On paper and in reality, Riddell Urban unfolds as a sequence of spaces, eloquently attuned to function. The lower level is malleable: The studio and office can become a gallery with Bruder-designed tracked panels, or a guest bedroom by way of a Murphy bed.
By Bruder’s hand, a staircase—linking the downstairs studio to the upstairs living area— becomes more than a functional passage. The two-story gallery of pictures collected or created by the Riddells leads to a tokonoma, a Japanese altar upon which the Riddells have placed their most beautiful objects. In a nod to Bruder’s canine client, he carved a floor-level window on the landing for the Riddells’ Brittany spaniel, Tosca.
An open concept encompasses the kitchen, dining, and living areas—all beneath a subtly slanted ceiling and its optical illusion of expanding volume. Humble materials complement more refined finishes. In the kitchen, Ikea cabinets augment stainless steel countertops. DuPont Corian solid surfacing lines the shower—a surprise in the master bath. Accent and gallery walls are oriented strand board, an inexpensive composite sandblasted to become as soft as handmade paper.
“As a sculptor, you seek joints between materials,” Bruder says. “Craft becomes the manifestation of ordinary things becoming extraordinary by the way pieces interlock.”
A master of light, Bruder invites illumination through apertures—slot windows he first introduced in the Riddells’ Wilson home. Two pairs of apertures in the living area and bedroom are oriented to the solstices—the days when sunlight slices the rooms in absolute alignment. The experience is transcendent, Riddell says, and invokes Anasazi solar calendars.
Like Leonardo da Vinci, Bruder is constantly inventing. “A lot of architects come up with the big ideas, but Bruder is very detail-oriented,” Riddell says. “He is designing up until the very last minute. Behind the paint on the walls are Bruder sketches.”
Bruder also oversees each project from concept through construction. Ever responsive, he worked in dynamic interplay with the builder, Jeremie Moore of Serenity Inc. Mistakes became opportunities for Bruder to redesign. “Contemporary is a different beast to build,” Riddell says. “There are a lot of details which add to the angst unless you have an open mind about it.”
The positivity of the building process is manifest in the peacefully oriented final product. With the garage abutting the alley, the street view is not of a closed door, but rather an open window on creativity. The exterior siding—flash-burned by Delta Millworks into a maintenance-free finish called shou sugi ban—recalls the tumbledown barns considered picturesque in the valley.

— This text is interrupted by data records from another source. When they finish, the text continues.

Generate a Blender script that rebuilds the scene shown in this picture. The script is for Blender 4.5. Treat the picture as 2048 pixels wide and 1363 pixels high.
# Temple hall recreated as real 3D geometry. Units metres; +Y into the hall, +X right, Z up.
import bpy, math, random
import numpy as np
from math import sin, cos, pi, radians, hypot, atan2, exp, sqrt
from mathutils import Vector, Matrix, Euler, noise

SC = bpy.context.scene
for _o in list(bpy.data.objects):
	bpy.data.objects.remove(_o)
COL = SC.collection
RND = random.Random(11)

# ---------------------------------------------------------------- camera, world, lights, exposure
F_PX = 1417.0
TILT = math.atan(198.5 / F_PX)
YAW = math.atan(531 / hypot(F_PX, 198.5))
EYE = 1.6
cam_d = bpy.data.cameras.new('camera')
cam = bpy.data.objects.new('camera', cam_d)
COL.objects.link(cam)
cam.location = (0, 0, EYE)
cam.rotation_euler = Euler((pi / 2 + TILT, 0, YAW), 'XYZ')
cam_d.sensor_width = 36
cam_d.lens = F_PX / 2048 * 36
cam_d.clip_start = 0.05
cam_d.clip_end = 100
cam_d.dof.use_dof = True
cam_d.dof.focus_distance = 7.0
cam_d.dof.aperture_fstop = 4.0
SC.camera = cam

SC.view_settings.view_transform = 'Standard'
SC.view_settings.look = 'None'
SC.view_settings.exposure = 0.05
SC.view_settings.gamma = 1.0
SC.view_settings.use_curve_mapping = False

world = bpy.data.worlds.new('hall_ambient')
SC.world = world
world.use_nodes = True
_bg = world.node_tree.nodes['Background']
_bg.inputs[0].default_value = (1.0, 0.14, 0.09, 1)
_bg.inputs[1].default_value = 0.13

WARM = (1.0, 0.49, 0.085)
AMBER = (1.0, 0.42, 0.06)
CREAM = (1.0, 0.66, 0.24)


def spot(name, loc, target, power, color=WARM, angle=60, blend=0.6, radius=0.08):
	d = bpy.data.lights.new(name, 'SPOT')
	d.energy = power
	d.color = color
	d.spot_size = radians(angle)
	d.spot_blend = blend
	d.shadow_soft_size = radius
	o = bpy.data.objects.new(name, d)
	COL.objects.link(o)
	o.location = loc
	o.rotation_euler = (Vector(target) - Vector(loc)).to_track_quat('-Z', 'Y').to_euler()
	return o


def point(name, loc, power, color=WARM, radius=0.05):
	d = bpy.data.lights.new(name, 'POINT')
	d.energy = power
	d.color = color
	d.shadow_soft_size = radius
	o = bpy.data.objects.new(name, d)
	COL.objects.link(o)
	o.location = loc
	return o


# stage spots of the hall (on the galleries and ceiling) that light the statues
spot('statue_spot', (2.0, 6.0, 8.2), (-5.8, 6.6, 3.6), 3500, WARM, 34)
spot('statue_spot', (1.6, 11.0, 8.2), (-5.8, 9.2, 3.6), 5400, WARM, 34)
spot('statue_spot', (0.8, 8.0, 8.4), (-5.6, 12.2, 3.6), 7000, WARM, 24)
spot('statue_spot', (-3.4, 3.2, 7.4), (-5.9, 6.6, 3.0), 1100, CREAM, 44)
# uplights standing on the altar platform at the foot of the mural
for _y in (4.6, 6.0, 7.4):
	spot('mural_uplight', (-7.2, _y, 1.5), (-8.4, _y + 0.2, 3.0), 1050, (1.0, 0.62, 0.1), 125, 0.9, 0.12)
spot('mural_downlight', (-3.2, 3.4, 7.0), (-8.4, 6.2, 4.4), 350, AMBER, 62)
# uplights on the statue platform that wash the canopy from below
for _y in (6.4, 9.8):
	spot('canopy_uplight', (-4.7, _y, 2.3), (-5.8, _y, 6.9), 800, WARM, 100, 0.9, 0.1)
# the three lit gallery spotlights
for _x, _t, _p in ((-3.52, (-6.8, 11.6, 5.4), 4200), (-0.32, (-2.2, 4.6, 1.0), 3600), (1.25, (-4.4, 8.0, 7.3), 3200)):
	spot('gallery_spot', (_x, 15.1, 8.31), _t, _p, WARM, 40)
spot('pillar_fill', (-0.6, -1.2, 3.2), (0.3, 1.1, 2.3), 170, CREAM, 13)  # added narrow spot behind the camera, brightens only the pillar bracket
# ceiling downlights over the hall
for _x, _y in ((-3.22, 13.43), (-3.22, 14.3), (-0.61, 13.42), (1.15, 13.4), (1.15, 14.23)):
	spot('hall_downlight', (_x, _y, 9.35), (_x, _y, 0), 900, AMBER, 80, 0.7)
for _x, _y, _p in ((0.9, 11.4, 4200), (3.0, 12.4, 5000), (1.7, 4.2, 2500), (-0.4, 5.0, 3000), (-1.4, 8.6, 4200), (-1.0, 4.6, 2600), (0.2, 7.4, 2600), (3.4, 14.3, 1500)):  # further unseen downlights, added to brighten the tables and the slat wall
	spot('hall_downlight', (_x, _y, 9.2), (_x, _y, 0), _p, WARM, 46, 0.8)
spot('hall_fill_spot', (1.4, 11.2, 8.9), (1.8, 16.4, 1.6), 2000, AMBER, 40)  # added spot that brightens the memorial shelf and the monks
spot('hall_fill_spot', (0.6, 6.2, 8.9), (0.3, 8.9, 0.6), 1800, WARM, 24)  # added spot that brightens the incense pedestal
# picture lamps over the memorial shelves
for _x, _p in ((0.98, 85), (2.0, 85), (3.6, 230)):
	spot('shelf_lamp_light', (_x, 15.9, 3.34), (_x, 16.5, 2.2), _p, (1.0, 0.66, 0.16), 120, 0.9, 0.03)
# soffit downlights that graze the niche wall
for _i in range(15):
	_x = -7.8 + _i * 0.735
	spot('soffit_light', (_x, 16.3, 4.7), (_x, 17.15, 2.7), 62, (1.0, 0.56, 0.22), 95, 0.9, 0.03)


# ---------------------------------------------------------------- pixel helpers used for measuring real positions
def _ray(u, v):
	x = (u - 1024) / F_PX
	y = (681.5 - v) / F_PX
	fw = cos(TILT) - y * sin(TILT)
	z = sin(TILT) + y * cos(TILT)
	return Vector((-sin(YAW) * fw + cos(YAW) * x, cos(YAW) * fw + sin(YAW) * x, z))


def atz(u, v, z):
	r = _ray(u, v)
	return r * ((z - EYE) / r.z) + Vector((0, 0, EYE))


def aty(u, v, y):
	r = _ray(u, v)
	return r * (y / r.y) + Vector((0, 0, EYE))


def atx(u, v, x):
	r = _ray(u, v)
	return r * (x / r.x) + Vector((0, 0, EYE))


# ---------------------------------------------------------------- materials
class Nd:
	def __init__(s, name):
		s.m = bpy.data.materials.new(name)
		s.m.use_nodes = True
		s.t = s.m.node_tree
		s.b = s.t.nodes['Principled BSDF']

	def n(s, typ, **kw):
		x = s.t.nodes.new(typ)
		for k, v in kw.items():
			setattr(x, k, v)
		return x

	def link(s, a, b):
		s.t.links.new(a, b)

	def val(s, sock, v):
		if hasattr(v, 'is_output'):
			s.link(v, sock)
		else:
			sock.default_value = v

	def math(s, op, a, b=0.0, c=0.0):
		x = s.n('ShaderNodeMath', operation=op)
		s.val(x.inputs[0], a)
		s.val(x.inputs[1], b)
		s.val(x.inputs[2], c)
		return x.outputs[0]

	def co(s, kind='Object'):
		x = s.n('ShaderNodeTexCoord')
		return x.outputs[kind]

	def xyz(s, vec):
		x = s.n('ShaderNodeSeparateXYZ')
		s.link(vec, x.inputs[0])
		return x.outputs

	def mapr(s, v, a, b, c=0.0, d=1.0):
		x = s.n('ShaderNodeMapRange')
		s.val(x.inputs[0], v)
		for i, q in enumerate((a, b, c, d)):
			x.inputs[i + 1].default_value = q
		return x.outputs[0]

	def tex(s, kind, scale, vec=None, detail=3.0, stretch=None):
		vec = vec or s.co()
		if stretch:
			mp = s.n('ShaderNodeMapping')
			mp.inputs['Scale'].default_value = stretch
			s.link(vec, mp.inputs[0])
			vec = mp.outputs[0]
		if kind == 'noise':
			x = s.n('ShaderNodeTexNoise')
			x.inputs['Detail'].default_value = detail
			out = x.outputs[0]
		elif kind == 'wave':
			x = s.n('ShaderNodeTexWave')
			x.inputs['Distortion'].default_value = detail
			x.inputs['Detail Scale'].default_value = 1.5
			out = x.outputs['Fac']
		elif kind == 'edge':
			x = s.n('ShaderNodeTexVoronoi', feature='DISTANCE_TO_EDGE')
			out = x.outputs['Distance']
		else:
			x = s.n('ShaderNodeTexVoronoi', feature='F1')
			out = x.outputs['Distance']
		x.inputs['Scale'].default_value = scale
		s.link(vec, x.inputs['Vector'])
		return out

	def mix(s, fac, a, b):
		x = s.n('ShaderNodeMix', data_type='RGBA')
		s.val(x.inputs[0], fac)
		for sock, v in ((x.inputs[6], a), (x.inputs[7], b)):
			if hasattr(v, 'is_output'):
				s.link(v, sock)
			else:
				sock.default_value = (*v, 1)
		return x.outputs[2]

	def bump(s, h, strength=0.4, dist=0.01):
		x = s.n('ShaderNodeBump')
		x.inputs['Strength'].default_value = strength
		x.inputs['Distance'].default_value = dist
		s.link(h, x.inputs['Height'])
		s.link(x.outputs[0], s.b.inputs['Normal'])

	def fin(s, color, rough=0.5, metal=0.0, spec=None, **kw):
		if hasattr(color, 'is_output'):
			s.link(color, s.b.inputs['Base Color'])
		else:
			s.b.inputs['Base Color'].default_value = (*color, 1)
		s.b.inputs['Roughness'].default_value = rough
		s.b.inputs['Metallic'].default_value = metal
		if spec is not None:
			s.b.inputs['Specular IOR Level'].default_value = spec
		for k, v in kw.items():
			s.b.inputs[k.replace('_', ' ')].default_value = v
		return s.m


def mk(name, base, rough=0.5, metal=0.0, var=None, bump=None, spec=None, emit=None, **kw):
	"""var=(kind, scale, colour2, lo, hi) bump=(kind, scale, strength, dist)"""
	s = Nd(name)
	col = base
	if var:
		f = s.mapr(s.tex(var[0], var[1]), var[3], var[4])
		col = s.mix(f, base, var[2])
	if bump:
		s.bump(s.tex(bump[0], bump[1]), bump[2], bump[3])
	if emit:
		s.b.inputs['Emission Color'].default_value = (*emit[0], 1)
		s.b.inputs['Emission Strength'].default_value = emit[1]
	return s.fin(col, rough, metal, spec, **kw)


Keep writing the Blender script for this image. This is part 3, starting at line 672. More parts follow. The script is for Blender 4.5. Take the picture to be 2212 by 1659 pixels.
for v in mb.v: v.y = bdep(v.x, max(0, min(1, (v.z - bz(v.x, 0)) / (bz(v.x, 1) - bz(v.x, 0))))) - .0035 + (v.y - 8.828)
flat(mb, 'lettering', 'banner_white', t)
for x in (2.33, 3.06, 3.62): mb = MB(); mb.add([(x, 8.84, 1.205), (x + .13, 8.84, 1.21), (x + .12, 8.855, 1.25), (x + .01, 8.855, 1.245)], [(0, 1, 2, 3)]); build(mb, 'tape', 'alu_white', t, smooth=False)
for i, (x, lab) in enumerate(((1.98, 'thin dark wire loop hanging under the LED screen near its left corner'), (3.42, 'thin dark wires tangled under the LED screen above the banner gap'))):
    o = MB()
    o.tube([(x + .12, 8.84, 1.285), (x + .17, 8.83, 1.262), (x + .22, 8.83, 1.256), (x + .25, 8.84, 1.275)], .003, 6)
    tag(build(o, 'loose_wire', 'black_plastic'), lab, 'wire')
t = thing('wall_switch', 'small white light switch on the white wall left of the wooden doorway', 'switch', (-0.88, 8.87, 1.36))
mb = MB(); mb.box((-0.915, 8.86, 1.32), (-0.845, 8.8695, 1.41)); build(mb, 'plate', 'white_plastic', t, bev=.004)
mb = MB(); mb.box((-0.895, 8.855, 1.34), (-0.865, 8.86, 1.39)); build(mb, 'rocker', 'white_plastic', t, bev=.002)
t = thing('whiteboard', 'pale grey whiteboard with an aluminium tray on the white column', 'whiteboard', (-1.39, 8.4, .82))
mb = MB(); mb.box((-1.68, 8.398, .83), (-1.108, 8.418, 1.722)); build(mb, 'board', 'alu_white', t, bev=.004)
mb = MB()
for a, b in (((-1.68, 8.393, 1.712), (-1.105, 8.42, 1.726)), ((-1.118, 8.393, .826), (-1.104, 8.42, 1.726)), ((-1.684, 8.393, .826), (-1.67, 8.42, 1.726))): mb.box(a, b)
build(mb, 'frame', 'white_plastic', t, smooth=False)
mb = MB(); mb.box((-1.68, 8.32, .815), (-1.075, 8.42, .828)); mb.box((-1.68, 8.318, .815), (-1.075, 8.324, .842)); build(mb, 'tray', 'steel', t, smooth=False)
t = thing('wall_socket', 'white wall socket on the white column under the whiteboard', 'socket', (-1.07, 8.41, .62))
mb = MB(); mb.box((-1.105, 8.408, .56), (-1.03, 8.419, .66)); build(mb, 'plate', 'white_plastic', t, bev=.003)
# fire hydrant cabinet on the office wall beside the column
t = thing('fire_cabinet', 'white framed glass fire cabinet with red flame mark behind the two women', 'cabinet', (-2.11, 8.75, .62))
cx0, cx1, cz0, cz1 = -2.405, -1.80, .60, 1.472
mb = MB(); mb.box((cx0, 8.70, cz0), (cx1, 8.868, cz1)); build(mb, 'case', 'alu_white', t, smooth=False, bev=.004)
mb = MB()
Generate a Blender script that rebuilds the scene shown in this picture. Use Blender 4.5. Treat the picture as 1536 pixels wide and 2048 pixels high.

Through these design choices, Riddell Urban becomes a palimpsest of place and testament to the architectural character of Jackson Hole.
Bruder considers Riddell Urban a wunderkammer, a Renaissance-era “box of curiosities,” where ordinary objects become extraordinary by virtue of careful composition. “It is this beautifully crafted box that is about giving an armature for Ed and Lee to go from what life has been to what life will become,” he says.
Thus the home becomes a metaphor for the Riddells’ trajectory as people, artists, and community members, working in context and concert with Bruder. “It’s a jewel box that will weather and patina like the buildings that have been in town for 100-plus years,” Bruder says. “Architecture ages and weathers, like people. That’s how you achieve timelessness.”